Considerando esses aspectos, devemos afastar de nossa mente a falsa ideia de que a arte é somente um “talento” ou “dom”, que o artista produz suas obras com pouco esforço e dedicação, porque suas habilidades naturais já lhe são suficientes. Como podemos perceber, ao contrário do que se imagina, criar uma obra de arte – seja em qual tipo de arte for – necessita de um grande esforço criativo, intelectual e físico, pois os movimentos realizados na “morte do cisne”, por exemplo, não são simples de executar.
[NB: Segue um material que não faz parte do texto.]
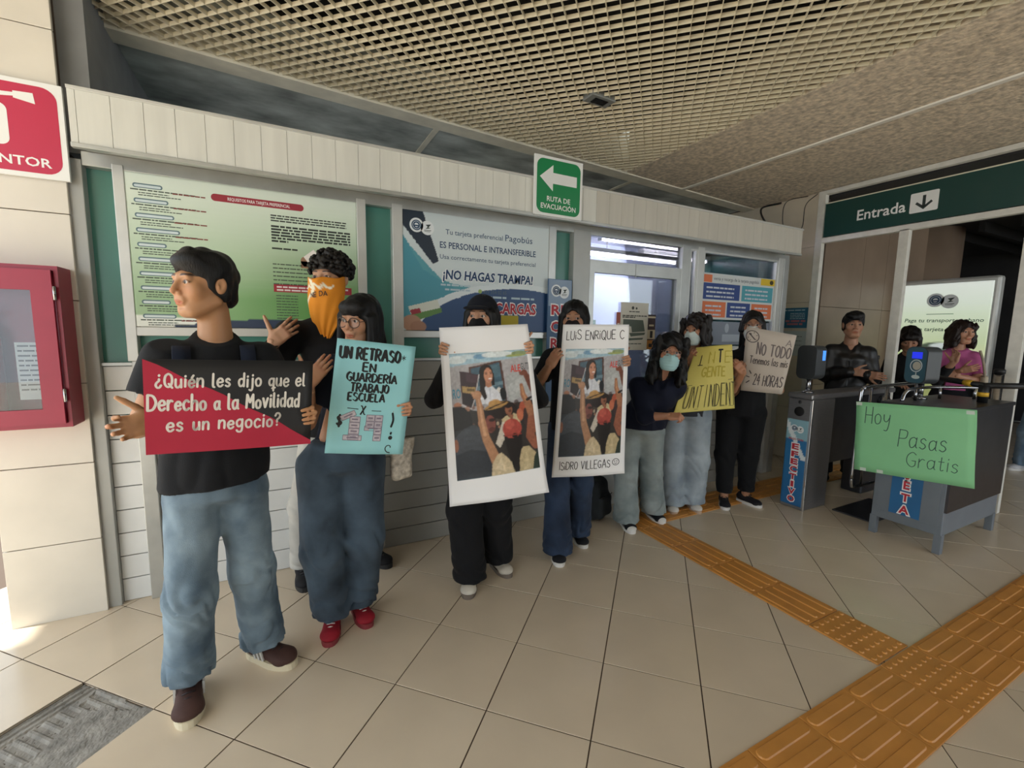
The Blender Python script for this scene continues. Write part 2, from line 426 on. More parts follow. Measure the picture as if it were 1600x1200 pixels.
# ---- ceiling
ZC = 3.06
XE = 3.15
def y_strip(x): return 3.303 + (x + 0.75) * (3.855 - 3.303) / 6.103
slab = B().prism([(XE, -4.2), (5.48, -4.2), (5.48, y_strip(5.42)), (XE, y_strip(XE))], 2, ZC, ZC + 0.5).build('ceiling', conc)
tag(slab, 'rough pebbled concrete ceiling slab beside the grid', kind='structure')
B().box(3.99, 4.035, -4.2, y_strip(4.0), ZC - 0.012, ZC + 0.01).build('joint_strip', mat('white joint strip', '#f0ece2', 0.6), slab)
st = B().prism([(-0.757, y_strip(-0.757)), (5.42, y_strip(5.42)), (5.42, y_strip(5.42) + 0.15), (-0.757, y_strip(-0.757) + 0.15)], 2, ZC - 0.012, ZC + 0.12).build('trim_2', stripm)
tag(st, 'cream strip between the ceiling grid and grey soffit', kind='structure')
so = B().prism([(-0.757, y_strip(-0.757) + 0.15), (5.42, y_strip(5.42) + 0.15), (5.42, 5.3), (-0.757, 5.3)], 2, ZC + 0.02, ZC + 0.48).build('ceiling_rear', stain)
tag(so, 'grey stained soffit behind the booth fascia', kind='structure')
for x in (1.19, 3.4):
    B().box(x - 0.022, x + 0.022, 3.4 + 0.09 * x, 5.2, ZC + 0.012, ZC + 0.03).build('joint_strip', stripm, so)
bw = B().box(-0.86, 5.45, 5.2, 5.3, 0, 3.3).build('wall_rear', darkw); tag(bw, 'dark wall far behind the booth', kind='structure')
lid = B().box(-3, XE + 0.02, -4.2, 5.3, ZC + 0.42, ZC + 0.5).build('ceiling_void', mat('plenum slab', '#12110f', 0.9, var=0.2, scale=4)); tag(lid, 'dark slab above the open ceiling grid', kind='structure')
# egg-crate grid: slats in two directions at 45 degrees to the booth
PITCH = 0.0675; BH = 0.0215; BT = 0.0026
grid = empty('ceiling_grid', (0, 0, ZC), label='open egg crate ceiling grid of cream metal slats', kind='structure')
gx0, gx1, gy0 = -0.757, XE - 0.005, 0.25
poly = [(gx0, gy0), (gx1, gy0), (gx1, y_strip(gx1) + 0.03), (gx0, y_strip(gx0) + 0.03)]
def clip_line(px_, py_, dx, dy):
    lo, hi = -20, 20
    n = len(poly)
    for i in range(n):
        ax, ay = poly[i]; bx, by = poly[(i + 1) % n]
        nx, ny = -(by - ay), (bx - ax)
        num = nx * (ax - px_) + ny * (ay - py_); den = nx * dx + ny * dy
        if abs(den) < 1e-9:
            if num > 0: return None
            continue
        t = num / den
        if den > 0: lo = max(lo, t)
        else: hi = min(hi, t)
    return (lo, hi) if hi - lo > 0.02 else None
nb = 0
for fam in (0, 1):
    d = (S2, S2) if fam == 0 else (-S2, S2); nrm = (S2, -S2) if fam == 0 else (S2, S2)
    for k in range(-60, 110):
        o_ = 0.02 + PITCH * k
        cl = clip_line(nrm[0] * o_, nrm[1] * o_, d[0], d[1])
        if not cl: continue
        t0, t1 = cl; c0 = (nrm[0] * o_ + d[0] * (t0 + t1) / 2, nrm[1] * o_ + d[1] * (t0 + t1) / 2, BH / 2 + (0.0003 if fam else 0))
        B().obox(c0, (d[0], d[1], 0), (nrm[0], nrm[1], 0), (0, 0, 1), (t1 - t0) / 2, BT / 2, BH / 2).build('slat', blademat, grid, fixn=False)
        nb += 1
print('slats', nb)
gb = B().box(-3, -0.757, -4.2, 2.99, ZC, ZC + 0.45).box(-0.757, XE, -4.2, gy0, ZC, ZC + 0.45).build('ceiling_front', mat('pale ceiling plaster', '#cfcabd', 0.8, var=0.08)); tag(gb, 'unseen plaster ceiling, left edge cut back to let the sun in', kind='structure')  # unseen ceiling; left edge set back to let sunlight reach the floor
lampo = empty('ceiling_lamp', (2.01, 2.655, ZC), math.pi / 4 - 0.75, 'small square unlit downlight set in the ceiling grid', 'lamp')
B().box(-0.1, 0.1, -0.055, 0.055, -0.012, 0.03, 0.004).build('housing', mat('grey lamp case', '#8d8f8c', 0.5, 0.3), lampo)
B().box(-0.055, 0.055, -0.03, 0.03, -0.016, -0.011).build('lens', mat('dark lamp glass', '#17191c', 0.1), lampo)
wf = B().box(-2.2, 3.0, -2.9, -2.8, 0, 3.1).box(9.5, 12, -2.9, -2.8, 0, 3.1).build('wall_blocker', mat('grey blocker', '#8a8680', 0.8)); tag(wf, 'unseen wall added behind the viewer to block light', kind='structure')  # unseen; added to hold back light from behind, open on the right
# ---- right wall with entrance frame
XR = 5.4
wr = B().box(XR + 0.03, XR + 0.15, 3.04, 5.2, 0, ZC + 0.1).build('wall_right', groutm); tag(wr, 'cream tiled wall beside the entrance', kind='structure')
zz = [0, 0.62, 1.24, 1.86, 2.48, 3.07]
for i in range(5):
    for j in range(3):
        y0 = 3.06 + 0.72 * j
        B().box(XR + 0.018, XR + 0.035, y0 + 0.0015, y0 + 0.7185, zz[i] + 0.0015, zz[i + 1] - 0.0015, 0.002).build('wall_tile', creamt, wr)
fr = empty('entrance_gateway', (XR, 3.0, 0), label='white metal entrance frame under the concrete ceiling', cat='gateway')
def fbar(nm, y0, y1, z0, z1, x0=-0.03, x1=0.03, m=alu_white):
    return B().box(x0, x1, y0 - 3.0, y1 - 3.0, z0, z1, 0.003).build(nm, m, fr)
fbar('post', 2.99, 3.065, 0, 3.055); fbar('post', 2.205, 2.285, 0, 2.51); fbar('post', 1.36, 1.44, 0, 2.51); fbar('post', 0.4, 0.48, 0, 3.055)
fbar('top_bar', 0.48, 2.99, 3.01, 3.055); fbar('cross_bar', 0.48, 2.99, 2.495, 2.55)
sg = empty('entrance_sign', (XR - 0.005, 2.98, 2.552), label='long dark green sign reading Entrada with a down arrow', cat='sign')
# corridor beyond
cw = B().box(XR + 0.16, 8.0, 3.1, 3.2, 0, 3.0).build('wall_corridor', groutm); tag(cw, 'brown stone wall of the corridor past the entrance', kind='structure')
for i in range(4):
    x0 = 5.43 + 0.0 if i == 0 else 6.48 + 0.55 * (i - 1)
    x1 = 6.48 if i == 0 else x0 + 0.55
    for j, (z0, z1) in enumerate(((0, 0.9), (0.9, 1.82), (1.82, 2.98))):
        B().box(x0 + 0.003, x1 - 0.003, 3.085, 3.105, z0 + 0.002, z1 - 0.002, 0.002).build('wall_tile', brown, cw)
cb = B().lathe([(0.45, 0), (0.45, 3.0)], (8.45, 3.3, 0), 28).build('pillar', brown); tag(cb, 'round brown pillar at the end of the corridor', cat='pillar')
fb = B().box(11.8, 11.9, -6, 5.5, 0, 3.2).box(XR + 0.1, 11.9, 5.0, 5.1, 0, 3.2).build('wall_far', dkcord); tag(fb, 'dark far wall of the station hall', kind='structure')
cc = B().box(5.46, 12, -4.2, 5.5, 3.0, 3.1).build('ceiling_corridor', dkcord); tag(cc, 'dark ceiling of the station hall', kind='structure')
for k in range(14):
    B().box(8.2, 11.7, -2 + 0.38 * k, -1.94 + 0.38 * k, 2.86, 2.99).build('ceiling_fin', blackm, cc)
# ================================================================== LETTERING AND PRINT
GL = {
'A': ".7;0,0 .35,1 .7,0|.13,.35 .57,.35", 'B': ".58;0,0 0,1|~0,1 .42,.95 .5,.76 .4,.56 0,.52|~0,.52 .48,.48 .58,.25 .45,.04 0,0",
'C': ".6;~.6,.85 .35,1 .08,.8 0,.5 .08,.2 .35,0 .6,.15", 'D': ".62;0,0 0,1|~0,1 .4,.92 .62,.6 .6,.35 .38,.06 0,0",
'E': ".5;.5,1 0,1 0,0 .5,0|0,.52 .42,.52", 'F': ".5;.5,1 0,1 0,0|0,.52 .42,.52", 'G': ".62;~.6,.85 .35,1 .08,.8 0,.5 .08,.2 .35,0 .58,.12 .6,.42|.62,.42 .36,.42",
'H': ".55;0,0 0,1|.55,0 .55,1|0,.5 .55,.5", 'I': ".08;.04,0 .04,1", 'J': ".42;~.4,1 .4,.3 .3,.03 .12,.02 0,.2", 'L': ".45;0,1 0,0 .45,0",
'M': ".7;0,0 .05,1 .35,.4 .65,1 .7,0", 'N': ".55;0,0 0,1 .55,0 .55,1", 'O': ".6;~.3,1 .08,.85 0,.5 .08,.15 .3,0 .52,.15 .6,.5 .52,.85 .3,1",
'P': ".52;0,0 0,1|~0,1 .45,.95 .52,.75 .42,.52 0,.48", 'Q': ".62;~.3,1 .08,.85 0,.5 .08,.15 .3,0 .52,.15 .6,.5 .52,.85 .3,1|.34,.25 .62,-.06",
'R': ".56;0,0 0,1|~0,1 .45,.95 .52,.75 .42,.52 0,.48|.2,.48 .56,0", 'S': ".55;~.52,.85 .3,1 .06,.88 .08,.65 .3,.52 .52,.38 .55,.15 .3,0 0,.12",
'T': ".6;0,1 .6,1|.3,1 .3,0", 'U': ".56;~0,1 0,.3 .1,.05 .3,0 .48,.06 .56,.3 .56,1", 'V': ".6;0,1 .3,0 .6,1", 'X': ".5;~0,.95 .12,.95 .36,.1 .5,.05|.5,1 0,0",
'a': ".46;~.42,.5 .25,.6 .05,.5 0,.28 .1,.03 .28,.05 .42,.25|~.43,.6 .42,.12 .5,.02", 'c': ".4;~.4,.5 .22,.6 .03,.45 0,.25 .1,.03 .25,0 .42,.1",
'd': ".46;~.42,.48 .25,.58 .05,.5 0,.28 .1,.03 .28,.05 .42,.22|.43,1 .43,0", 'e': ".44;~.03,.3 .42,.34 .38,.55 .2,.6 .03,.45 0,.22 .12,.02 .28,0 .44,.12",
'g': ".46;~.42,.5 .25,.6 .05,.5 0,.3 .12,.08 .3,.1 .42,.28|~.43,.6 .43,-.1 .32,-.32 .1,-.3 .02,-.2", 'h': ".44;0,1 0,0|~0,.35 .12,.55 .3,.6 .42,.45 .42,0",
'i': ".08;.04,.6 .04,0|.04,.8 .05,.86", 'j': ".2;~.16,.6 .16,-.1 .06,-.3 -.1,-.25|.16,.8 .17,.86", 'l': ".14;~.02,1 .02,.12 .14,0",
'm': ".66;0,.6 0,0|~0,.4 .12,.58 .26,.55 .32,.4 .32,0|~.32,.4 .44,.58 .58,.55 .64,.4 .64,0", 'n': ".44;0,.6 0,0|~0,.35 .12,.55 .3,.6 .42,.45 .42,0",
'o': ".46;~.23,.6 .05,.5 0,.3 .08,.06 .23,0 .4,.08 .46,.3 .4,.5 .23,.6", 'q': ".46;~.42,.5 .25,.6 .05,.5 0,.28 .1,.05 .28,.07 .42,.25|.43,.6 .43,-.4|.3,-.2 .58,-.15",
'r': ".34;0,.6 0,0|~0,.35 .1,.52 .22,.6 .34,.55", 's': ".36;~.34,.5 .2,.6 .04,.5 .08,.36 .26,.28 .35,.14 .2,0 0,.08", 't': ".34;~.16,.9 .16,.12 .24,0 .34,.06|0,.6 .34,.6",
'u': ".46;~0,.6 0,.2 .08,.02 .24,.02 .4,.2|.42,.6 .44,0", 'v': ".42;0,.6 .2,0 .42,.6", 'y': ".44;~0,.6 .02,.32 .14,.2 .3,.25 .42,.45|~.44,.6 .4,0 .3,-.3 .1,-.3",
'2': ".5;~.02,.8 .2,1 .42,.95 .46,.72 .25,.35 0,0|0,0 .52,.04", '4': ".5;.36,1 0,.38 .5,.4|.38,.75 .34,0", '?': ".42;~0,.78 .1,.97 .3,.98 .42,.8 .34,.6 .18,.48 .17,.28|.17,.03 .18,.08",
'¿': ".42;~.42,.15 .3,-.02 .12,-.03 0,.15 .08,.35 .24,.47 .25,.62|.25,.85 .26,.92", '!': ".1;~.02,1 .08,.7 .02,.4|.04,.08 .05,.13", '-': ".4;0,.5 .4,.52", ' ': ".28;",
"'": ".1;0,1 .05,.8", '*': ".5;.25,.9 .25,.2|0,.72 .5,.38|0,.38 .5,.72", '$': ".4;~.38,.8 .2,.92 .04,.78 .2,.52 .38,.3 .2,.1 .02,.22|.2,1.05 .2,-.05",
}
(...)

Dessa forma, é importante percebermos que “A Morte do Cisne” não é somente sobre o cisne e sua vida solitária num parque da cidade, mas sim, como bem apresentado por Pavlova, uma luta contra a morte, uma luta pela existência, uma luta que travamos pelo que vale a pena ser vivido. Por outro lado, a obra também nos ensina a aceitar as Leis da Vida e nos mostra que também precisamos aprender a morrer, a reconhecer o fim dos ciclos e a interpretá-los com beleza.

Atualmente, a coreografia inspira muitas versões contemporâneas de Odette, o cisne branco em “ O Lago dos Cisnes” de Tchaikovsky, chegando até a nos confundir em quem inspirou quem ou até mesmo pensar que são a mesma obra. É importante percebermos também que, para além de uma grande exibição técnica, a proposta original de Fokine era algo mais profundo. Como diz sua neta Isabelle: “Não é necessário uma demanda técnica enorme, mas sim grande sensibilidade artística porque todo movimento, todo gesto, deve demonstrar alguém tentando fugir da morte”. 

Assim, a intenção de Fokine era tocar nossa Alma através da beleza que um cisne expressa, mesmo no momento de sua morte. Na verdade, este cisne pode ser cada um de nós, seguindo os ciclos de vida e morte, e buscando o sentido nisso tudo.